Readers of this column are familiar with my worries, which are shared by most of the economists who are watching Turkey closely. A robust revival of domestic demand that would boost the sluggish growth is still not in sight. The leading indicators of the first two months were not very encouraging. The estimation of Bahçeşehir University's Center for Economic and Social Research (BETAM) for the yearly growth rate of the first quarter was 2.4 percent. (See my April 8 column, “A modest revival in sight”) Since then, the capacity use and real sector confidence index for March have been published. They are not encouraging, either.

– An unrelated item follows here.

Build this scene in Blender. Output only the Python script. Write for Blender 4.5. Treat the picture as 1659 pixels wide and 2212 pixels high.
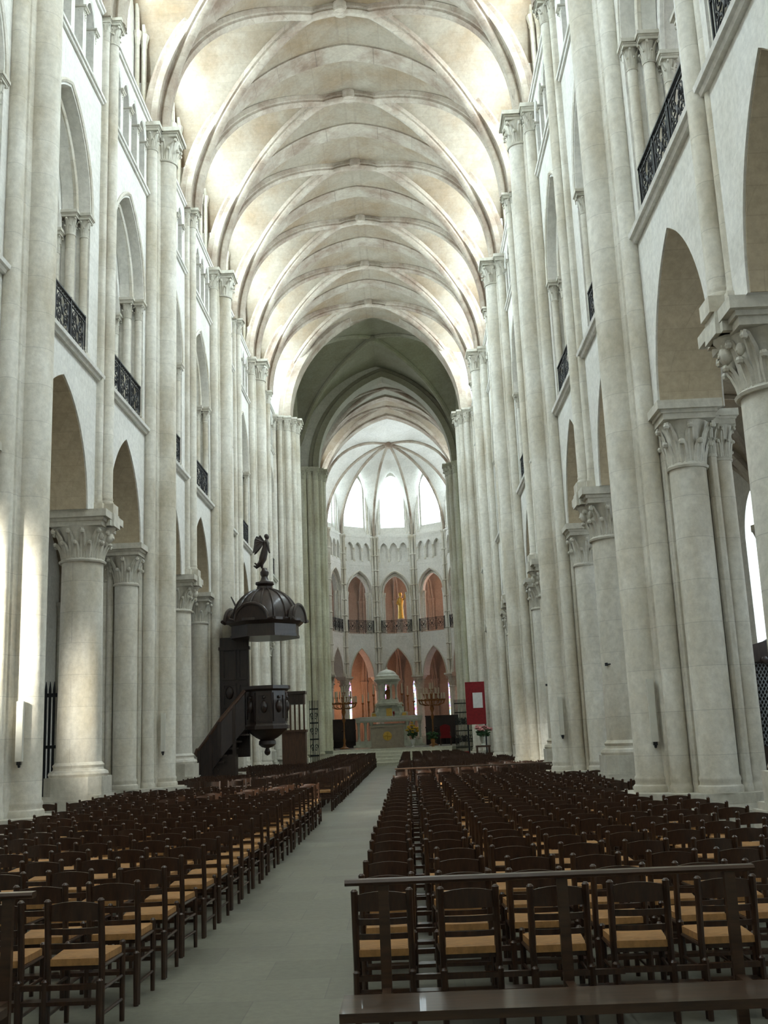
import bpy, bmesh, math, random
from mathutils import Vector, Matrix
from mathutils.geometry import tessellate_polygon
PI = math.pi
rnd = random.Random(7)
for o in list(bpy.data.objects):
    bpy.data.objects.remove(o)
SC = bpy.context.scene
COL = SC.collection

# ------------------------------------------------------------------ camera
F = 2249.0
CX, CY = 829.5, 1106.0
CAMP = Vector((1.12, 0.0, 1.7))


def ray_(x, y):
    return Vector(((x - CX) / F, -(y - CY) / F, -1.0))


YV = ray_(885.0, 1585.0).normalized()
ZV = ray_(395.0, -9400.0)
ZV = (ZV - YV * ZV.dot(YV)).normalized()
XV = YV.cross(ZV)
RM = Matrix((XV, YV, ZV))
cd = bpy.data.cameras.new('camera')
cam = bpy.data.objects.new('camera', cd)
COL.objects.link(cam)
cd.sensor_fit = 'HORIZONTAL'
cd.sensor_width = 36.0
cd.lens = 36.0 * F / 1659.0
cd.clip_start = 0.05
cd.clip_end = 400
cam.matrix_world = Matrix.Translation(CAMP) @ RM.to_4x4()
SC.camera = cam


def proj(P):
    d = RM.transposed() @ (Vector(P) - CAMP)
    if d.z > -0.1:
        return None
    return CX + F * d.x / -d.z, CY - F * d.y / -d.z


# ------------------------------------------------------------------ light and exposure
SC.view_settings.view_transform = 'Standard'
SC.view_settings.look = 'None'
SC.view_settings.gamma = 1.0
SC.view_settings.exposure = 0.28
SC.cycles.use_denoising = True
SC.cycles.max_bounces = 7
SC.cycles.diffuse_bounces = 5
SC.cycles.glossy_bounces = 3
SC.cycles.sample_clamp_indirect = 8.0
SC.cycles.caustics_reflective = False
SC.cycles.caustics_refractive = False
WIN_CLERE = 31.0      # brightness of the daylight seen in each set of windows
WIN_CLERE_L = 29.0
WIN_AISLE_R = 5.0
WIN_AISLE = 1.0
WIN_AISLE_NEAR = 4.0
WIN_GALLERY = 6.0
WIN_APSE = 5.5
WIN_WEST = 2.0
WIN_TRANS = 1.6
# spot added inside the left aisle, standing in for sun on the nearest pier
ld = bpy.data.lights.new('aisle_spot', 'SPOT')
ld.energy = 42000
ld.color = (1.0, 0.97, 0.86)
ld.spot_size = math.radians(17)
ld.spot_blend = 1.0
ld.shadow_soft_size = 0.5
lo = bpy.data.objects.new('aisle_spot', ld)
COL.objects.link(lo)
lo.location = (-9.9, 5.5, 6.3)
lo.rotation_euler = (Vector((-5.38, 15.7, 3.6)) - Vector((-9.9, 5.5, 6.3))).to_track_quat('-Z', 'Y').to_euler()
w = bpy.data.worlds.new('sky')
SC.world = w
w.use_nodes = True
w.node_tree.nodes['Background'].inputs[0].default_value = (0.75, 0.85, 1.0, 1)
w.node_tree.nodes['Background'].inputs[1].default_value = 1.0


# ------------------------------------------------------------------ materials
def nmat(name):
    m = bpy.data.materials.new(name)
    m.use_nodes = True
    nt = m.node_tree
    b = nt.nodes['Principled BSDF']
    return m, nt, b


def N(nt, t, **kw):
    n = nt.nodes.new(t)
    for k, v in kw.items():
        if k in n.inputs:
            n.inputs[k].default_value = v
        else:
            setattr(n, k, v)
    return n


def mixc(nt, fac, a, b, blend='MIX'):
    n = nt.nodes.new('ShaderNodeMix')
    n.data_type = 'RGBA'
    n.blend_type = blend
    for i, v in ((0, fac), (6, a), (7, b)):
        if isinstance(v, bpy.types.NodeSocket):
            nt.links.new(v, n.inputs[i])
        elif i == 0:
            n.inputs[0].default_value = v
        else:
            n.inputs[i].default_value = (*v, 1)
    return n.outputs[2]


def ramp(nt, sock, stops):
    r = nt.nodes.new('ShaderNodeValToRGB')
    nt.links.new(sock, r.inputs[0])
    el = r.color_ramp.elements
    while len(el) < len(stops):
        el.new(0.5)
    for e, (p, v) in zip(el, stops):
        e.position = p
        e.color = (v, v, v, 1) if not isinstance(v, tuple) else (*v, 1)
    return r.outputs[0]


def stone(name, base, stain, joint=0.35, bw=0.8, rh=0.42, stain_amt=0.6, rough=0.85, sc=0.9, vert=True, stretch=0.35):
    m, nt, b = nmat(name)
    geo = N(nt, 'ShaderNodeNewGeometry')
    sep = N(nt, 'ShaderNodeSeparateXYZ')
    nt.links.new(geo.outputs['Position'], sep.inputs[0])
    add = N(nt, 'ShaderNodeMath', operation='ADD')
    nt.links.new(sep.outputs[0], add.inputs[0])
    nt.links.new(sep.outputs[1], add.inputs[1])
    comb = N(nt, 'ShaderNodeCombineXYZ')
    nt.links.new(add.outputs[0], comb.inputs[0])
    nt.links.new(sep.outputs[2], comb.inputs[1])
    br = N(nt, 'ShaderNodeTexBrick')
    nt.links.new(comb.outputs[0], br.inputs['Vector'])
    br.inputs['Scale'].default_value = 1.0
    br.inputs['Mortar Size'].default_value = 0.007
    br.inputs['Mortar Smooth'].default_value = 0.6
    br.inputs['Brick Width'].default_value = bw
    br.inputs['Row Height'].default_value = rh
    br.inputs['Color1'].default_value = (1, 1, 1, 1)
    br.inputs['Color2'].default_value = (0.9, 0.9, 0.89, 1)
    br.inputs['Mortar'].default_value = (1 - joint, 1 - joint, 1 - joint, 1)
    mp = N(nt, 'ShaderNodeMapping')
    mp.inputs['Scale'].default_value = (1, 1, stretch)
    nt.links.new(geo.outputs['Position'], mp.inputs[0])
    n1 = N(nt, 'ShaderNodeTexNoise', Scale=sc, Detail=7.0, Roughness=0.62)
    nt.links.new(mp.outputs[0], n1.inputs[0])
    f1 = ramp(nt, n1.outputs[0], [(0.42, 0.0), (0.68, 1.0)])
    n2 = N(nt, 'ShaderNodeTexNoise', Scale=9.0, Detail=5.0, Roughness=0.7)
    nt.links.new(geo.outputs['Position'], n2.inputs[0])
    f2 = ramp(nt, n2.outputs[0], [(0.35, 0.86), (0.65, 1.06)])
    mul = N(nt, 'ShaderNodeMath', operation='MULTIPLY')
    nt.links.new(f1, mul.inputs[0])
    mul.inputs[1].default_value = stain_amt
    c = mixc(nt, mul.outputs[0], base, stain)
    c = mixc(nt, 1.0, c, br.outputs[0], 'MULTIPLY')
    c = mixc(nt, 1.0, c, f2, 'MULTIPLY')
    nt.links.new(c, b.inputs['Base Color'])
    b.inputs['Roughness'].default_value = rough
    bp = N(nt, 'ShaderNodeBump')
    bp.inputs['Strength'].default_value = 0.25
    bp.inputs['Distance'].default_value = 0.03
    nt.links.new(n2.outputs[0], bp.inputs['Height'])
    nt.links.new(bp.outputs[0], b.inputs['Normal'])
    return m


def plain(name, col, rough=0.5, metal=0.0, vary=0.25, sc=12.0, stretch=(1, 1, 1), bump=0.1, coat=0.0):
    m, nt, b = nmat(name)
    tc = N(nt, 'ShaderNodeTexCoord')
    mp = N(nt, 'ShaderNodeMapping')
    mp.inputs['Scale'].default_value = stretch
    nt.links.new(tc.outputs['Object'], mp.inputs[0])
    n1 = N(nt, 'ShaderNodeTexNoise', Scale=sc, Detail=5.0, Roughness=0.6)
    nt.links.new(mp.outputs[0], n1.inputs[0])
    f = ramp(nt, n1.outputs[0], [(0.3, 1 - vary), (0.7, 1 + vary)])
    c = mixc(nt, 1.0, col, f, 'MULTIPLY')
    nt.links.new(c, b.inputs['Base Color'])
    b.inputs['Roughness'].default_value = rough
    b.inputs['Metallic'].default_value = metal
    b.inputs['Coat Weight'].default_value = coat
    if bump:
        bp = N(nt, 'ShaderNodeBump')
        bp.inputs['Strength'].default_value = bump
        bp.inputs['Distance'].default_value = 0.01
        nt.links.new(n1.outputs[0], bp.inputs['Height'])
        nt.links.new(bp.outputs[0], b.inputs['Normal'])
    return m


def glass(name, col, strength, lead=True, vivid=None):
    """a leaded window pane: the bright sky seen through it"""
    m, nt, b = nmat(name)
    nt.nodes.remove(b)
    em = N(nt, 'ShaderNodeEmission')
    em.inputs['Strength'].default_value = strength
    geo = N(nt, 'ShaderNodeNewGeometry')
    sep = N(nt, 'ShaderNodeSeparateXYZ')
    nt.links.new(geo.outputs['Position'], sep.inputs[0])
    add = N(nt, 'ShaderNodeMath', operation='ADD')
    nt.links.new(sep.outputs[0], add.inputs[0])
    nt.links.new(sep.outputs[1], add.inputs[1])
    comb = N(nt, 'ShaderNodeCombineXYZ')
    nt.links.new(add.outputs[0], comb.inputs[0])
    nt.links.new(sep.outputs[2], comb.inputs[1])
    br = N(nt, 'ShaderNodeTexBrick')
    nt.links.new(comb.outputs[0], br.inputs['Vector'])
    br.inputs['Scale'].default_value = 1.0
    br.inputs['Mortar Size'].default_value = 0.012
    br.inputs['Brick Width'].default_value = 0.17
    br.inputs['Row Height'].default_value = 0.22
    br.offset = 0.0
    br.inputs['Color1'].default_value = (*col, 1)
    br.inputs['Color2'].default_value = (col[0] * 0.85, col[1] * 0.95, col[2], 1)
    br.inputs['Mortar'].default_value = (col[0] * 0.25, col[1] * 0.25, col[2] * 0.25, 1)
    out = br.outputs[0]
    if vivid:
        vo = N(nt, 'ShaderNodeTexVoronoi', Scale=6.0)
        nt.links.new(geo.outputs['Position'], vo.inputs[0])
        out = mixc(nt, 0.75, out, vo.outputs['Color'], 'MULTIPLY')
    nt.links.new(out, em.inputs[0])
    nt.links.new(em.outputs[0], nt.nodes['Material Output'].inputs[0])
    return m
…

Another bit of bad news is in regards to the evolution of the real exchange rate. It had already entered the red zone, as defined by the Central Bank of Turkey, before the last interest rate loosening by the Monetary Policy Committee (PPK) a week ago. It had been expected that this strong loosening would prevent the Turkish lira from continuing to appreciate through a smooth nominal exchange rate adjustment. Nevertheless, the expected effect has not seemed to be produced, since the exchange rate of the currency basket, half of which is formed by the US dollar and the other half by the euro, continues to be under TL 2.10. International liquidity is still abundant, and the interest rates of Turkish Treasury Bonds, despite their historically low levels (around 5.5 percent), are still attractive for hot money. Yesterday, the most popular economic title in the press was: “5.6 billion USD capital inflows within a month.” Now, Turkish exporters desperately look after restoring competitiveness through a real exchange rate adjustment.
Is further loosening of monetary policy needed? And if yes, is it possible? Let me first remark that the expected real interest rate is already in the negative zone, as inflation expectations are still well over 6 percent. I do not think that there remains too much room for the monetary policy cabale to contribute further to the domestic demand revival. More loosening could conflict with the fight against inflation.
Under these circumstances, a balanced growth based on domestic and, at the same time, external demand seems pretty much impossible. There is still some hope to have a growth rate, say something between 3 and 4 percent, but it will be only an emanation of the domestic demand. So, we will be back again at the start -- an increasing current account deficit with, as a bonus, indomitable inflation.
How to get out from these dilemmas? The only way, I believe, is a shock of reforms. All reform projects, such as severance pay reform, tax reform, etc., which are already finalized but postponed for political reasons, should be implemented as soon as possible. Other reforms aiming for things like more flexibility in the labor market and more fiscal autonomy for the universities must be designed and implemented. The only good news on the reforms' front is the recent admission by Parliament of a new electricity law which is able to make electricity production and distribution more competitive and more efficient. However, the Turkish economy, admittedly, needs more reforms as soon as possible.